The builder who first bridged Niagara’s gorge,
Before he swung his cable, shore to shore,
Sent out across the gulf his venturing kite
Bearing a slender cord for unseen hands
To grasp upon the further cliff and draw
A greater cord, and then a greater yet;
Till at the last across the chasm swung
The cable then the mighty bridge in air!


So we may send our little timid thought
Across the void, out to God’s reaching hands—
Send out our love and faith to thread the deep—
Thought after thought until the little cord
Has greatened to a chain no chance can break,
And we are anchored to the Infinite!

~ Edwin Markham (1852-1940) American poet

Posted by: maria horvath | Aug 24, 2007 9:46:05 PM

Sir, your posts are always wonderful, but this one was simply a knock-out. Thank you for being.

Posted by: Nick Milne | Aug 24, 2007 11:04:35 PM

Dr. Esolen,

You possess a wonder gift. Thanks again, as always.

Posted by: GL | Aug 25, 2007 6:09:51 AM

I've been regularly reading/lurking for the last couple of years but not posted until now. All I can say, however, is "thank you," to Professor Esolen.

Posted by: DBP+ | Aug 25, 2007 7:27:52 AM

A wonderful essay! It can be no mere coincidence that just when the mainstream media is all agog about Mother Teresa's "crisis" of faith, we find these words:

"if God could make His existence manifest to us all -- not His Being, but the fact of His existence -- it is by no means clear that such proof would cause us to love Him the more ardently. We might, such as we are, take Him for granted. We might turn away in ingratitude and self-regard."

Surely her life was one of gratitude and selflessness.

Thank you, Professor, for sharing such wisdom.

Posted by: jmc | Aug 25, 2007 11:38:21 AM

Jesus wept.


And the last enemy to be destroyed, is death.

Posted by: labrialumn | Aug 25, 2007 5:49:18 PM

I attended a retreat a few months back at which my Bishop was the teacher.

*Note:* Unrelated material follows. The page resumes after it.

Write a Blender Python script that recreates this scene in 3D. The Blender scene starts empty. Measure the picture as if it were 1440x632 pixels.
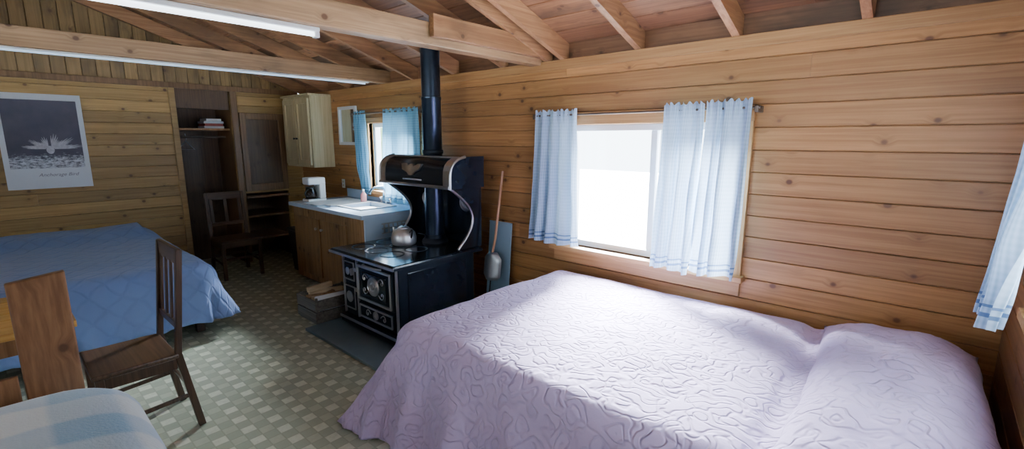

As he noted, "How do you get over your fear of death?"

"Die."

And a word about that Mother Teresa story, which is indeed being touted as a "crisis" of faith by those for whom faith is always an empty room in a deserted house in an abandoned city in an unpopulated continent.

It was instead the greatest story of unconquerable faith I have ever read. To never (or almost never) hear a word from God, or feel His presence, or be uplifted by the Holy Spirit, and yet continue down the path He set for you so many years ago, helping and encouraging others by your life, actions, and smile.... Lord, help us all to wear her "mask," for it truly mirrored the heart of a saint.

Posted by: Dcn. Michael D. Harmon | Aug 27, 2007 2:12:30 PM

Indeed, Dcn. Harmon.

Mother Teresa may have had long period when she did not "feel" her faith, but she never stopped "living" her faith. On the other hand, there are many who "feel" their faith who seldom, if ever, "live" it. Which has done the will of the Father? In other words, which has had actual faith?

Posted by: GL | Aug 27, 2007 2:34:30 PM

Amen, GL. I expect the apostle James has had some words of praise to heap upon his sister.

Posted by: Ethan C. | Aug 27, 2007 2:39:25 PM

A wonderful post Dr. E. I'm reminded of Prospero's words regarding the burgeoning romance between Ferdinand and Miranda, a romance that will lead to marriage. Prospero seeks to admit impediments to their courtship "lest too light winning make the prize light". How wise of Prospero, who is of course Pro-spero--for hope. And how wise of God to remove the things we love, not so that we lose them, but that we look to where we might find them again when we too are called to a Marriage.